Nie ukrywam, że to sprawa Lutosławskiego tak mną wstrząsnęła, że postanowiłem w przyszłości zrobić, co w mojej mocy, by ci, których za najwybitniejszych Polaków uważam w tym miejscu spoczęli. Uważam, że w wolnej Polsce jest rzeczą konieczną odnawianie narodowego Panteonu, aby dla młodych pokoleń nie był on miejscem starym i zmurszałym, ale stale aktualnym. Dlatego ułożyłem sobie prywatną, całkowicie subiektywną listę wybitnych, a gdy któryś z nich umrze podejmę za każdym razem kampanię analogiczną do obecnej. Nie ma na tej liście polityków, są jedynie genialni, znani w całym świecie twórcy kultury. Na chwilę obecną jest na niej pięć nazwisk, do piątku było sześć. Obawiam się, że w każdym przypadku będą kontrowersje, bo geniusze są kontrowersyjni.
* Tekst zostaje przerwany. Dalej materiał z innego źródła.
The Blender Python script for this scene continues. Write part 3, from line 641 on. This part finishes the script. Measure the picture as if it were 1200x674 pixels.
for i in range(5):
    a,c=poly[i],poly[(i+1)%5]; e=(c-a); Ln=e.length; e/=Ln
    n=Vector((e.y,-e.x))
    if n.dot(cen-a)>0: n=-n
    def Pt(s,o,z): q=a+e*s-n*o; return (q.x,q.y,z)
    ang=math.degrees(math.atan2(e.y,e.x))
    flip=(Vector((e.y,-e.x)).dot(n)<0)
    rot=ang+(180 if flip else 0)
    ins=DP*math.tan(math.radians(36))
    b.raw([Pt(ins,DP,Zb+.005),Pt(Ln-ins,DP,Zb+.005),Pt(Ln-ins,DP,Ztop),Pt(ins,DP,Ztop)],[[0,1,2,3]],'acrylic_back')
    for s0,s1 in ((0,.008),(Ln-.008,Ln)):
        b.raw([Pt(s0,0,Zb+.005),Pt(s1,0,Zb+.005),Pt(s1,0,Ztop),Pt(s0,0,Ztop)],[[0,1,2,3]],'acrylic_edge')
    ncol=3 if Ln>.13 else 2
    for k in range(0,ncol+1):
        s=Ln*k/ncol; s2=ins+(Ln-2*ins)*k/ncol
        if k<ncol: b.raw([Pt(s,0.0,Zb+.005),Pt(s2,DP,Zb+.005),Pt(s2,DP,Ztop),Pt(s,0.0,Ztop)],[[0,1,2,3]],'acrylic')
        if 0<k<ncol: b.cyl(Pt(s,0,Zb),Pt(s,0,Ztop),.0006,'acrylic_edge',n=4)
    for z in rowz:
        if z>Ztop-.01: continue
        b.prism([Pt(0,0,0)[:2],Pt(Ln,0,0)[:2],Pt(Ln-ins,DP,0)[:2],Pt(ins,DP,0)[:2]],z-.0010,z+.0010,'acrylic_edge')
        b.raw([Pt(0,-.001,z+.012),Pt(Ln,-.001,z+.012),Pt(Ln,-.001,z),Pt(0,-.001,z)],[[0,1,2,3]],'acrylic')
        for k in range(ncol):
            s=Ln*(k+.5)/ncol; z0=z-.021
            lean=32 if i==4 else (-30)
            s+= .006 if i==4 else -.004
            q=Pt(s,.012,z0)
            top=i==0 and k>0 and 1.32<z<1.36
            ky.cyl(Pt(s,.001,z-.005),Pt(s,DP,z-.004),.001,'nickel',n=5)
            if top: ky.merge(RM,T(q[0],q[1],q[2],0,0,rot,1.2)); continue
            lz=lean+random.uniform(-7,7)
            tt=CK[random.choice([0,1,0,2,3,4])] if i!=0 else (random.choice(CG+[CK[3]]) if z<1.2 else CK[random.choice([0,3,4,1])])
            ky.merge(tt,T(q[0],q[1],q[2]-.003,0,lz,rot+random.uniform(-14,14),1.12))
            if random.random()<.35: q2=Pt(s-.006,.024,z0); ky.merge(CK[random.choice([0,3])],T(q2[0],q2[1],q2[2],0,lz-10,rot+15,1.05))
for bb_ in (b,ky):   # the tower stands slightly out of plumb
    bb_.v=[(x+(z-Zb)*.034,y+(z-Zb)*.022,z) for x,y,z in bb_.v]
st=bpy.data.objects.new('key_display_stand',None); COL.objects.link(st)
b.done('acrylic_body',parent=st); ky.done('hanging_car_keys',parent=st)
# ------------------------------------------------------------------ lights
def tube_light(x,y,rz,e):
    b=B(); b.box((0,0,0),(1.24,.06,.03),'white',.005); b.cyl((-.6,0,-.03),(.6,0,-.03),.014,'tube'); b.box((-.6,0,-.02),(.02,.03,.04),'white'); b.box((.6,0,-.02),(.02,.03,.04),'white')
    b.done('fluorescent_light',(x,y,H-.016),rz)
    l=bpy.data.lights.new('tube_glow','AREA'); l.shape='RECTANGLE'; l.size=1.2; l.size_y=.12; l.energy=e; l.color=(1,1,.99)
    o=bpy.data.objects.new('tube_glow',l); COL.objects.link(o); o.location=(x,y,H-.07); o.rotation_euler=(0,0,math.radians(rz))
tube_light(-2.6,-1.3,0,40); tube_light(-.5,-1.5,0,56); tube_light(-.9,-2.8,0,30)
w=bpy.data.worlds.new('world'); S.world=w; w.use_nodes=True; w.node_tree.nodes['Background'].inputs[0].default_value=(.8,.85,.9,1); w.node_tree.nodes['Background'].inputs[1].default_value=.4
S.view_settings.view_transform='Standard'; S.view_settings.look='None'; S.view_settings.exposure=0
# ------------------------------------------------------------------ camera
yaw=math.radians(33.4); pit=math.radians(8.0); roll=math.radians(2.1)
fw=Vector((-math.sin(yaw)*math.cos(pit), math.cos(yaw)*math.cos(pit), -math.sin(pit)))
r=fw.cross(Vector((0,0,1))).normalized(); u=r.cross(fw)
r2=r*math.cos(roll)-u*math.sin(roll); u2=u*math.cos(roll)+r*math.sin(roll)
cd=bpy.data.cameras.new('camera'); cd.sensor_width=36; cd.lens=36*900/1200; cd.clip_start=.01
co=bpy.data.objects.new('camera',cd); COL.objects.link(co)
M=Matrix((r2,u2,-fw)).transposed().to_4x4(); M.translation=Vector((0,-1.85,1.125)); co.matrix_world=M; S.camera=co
Częściej pewnie będą głosy przeciwne z prawa, bo każdemu z tych geniuszy można przypisać jakieś grzechy. Będzie też z krytyka z lewa, choć by za jakieś niepoprawności polityczne, czy też za to, że chcę na Skałce widzieć tylko katolików, czy za to, że na liście mojej są sami biali heteroseksualni mężczyźni,. To ostatnie to nie mój celowy wybór, ale konsekwencja tego, ze pięciu najwybitniejszych żyjących Polaków to biali heteroseksualni mężczyźni. Zapięć lat może być inaczej, to w tedy do listy dopiszę bez najmniejszego problemu osoby nie spełniające tych akurat kryteriów. Składu listy nie ujawnię za życia ludzi się na niej znajdujących. Jestem natomiast otwarty na propozycje dopisania nowych nazwisk.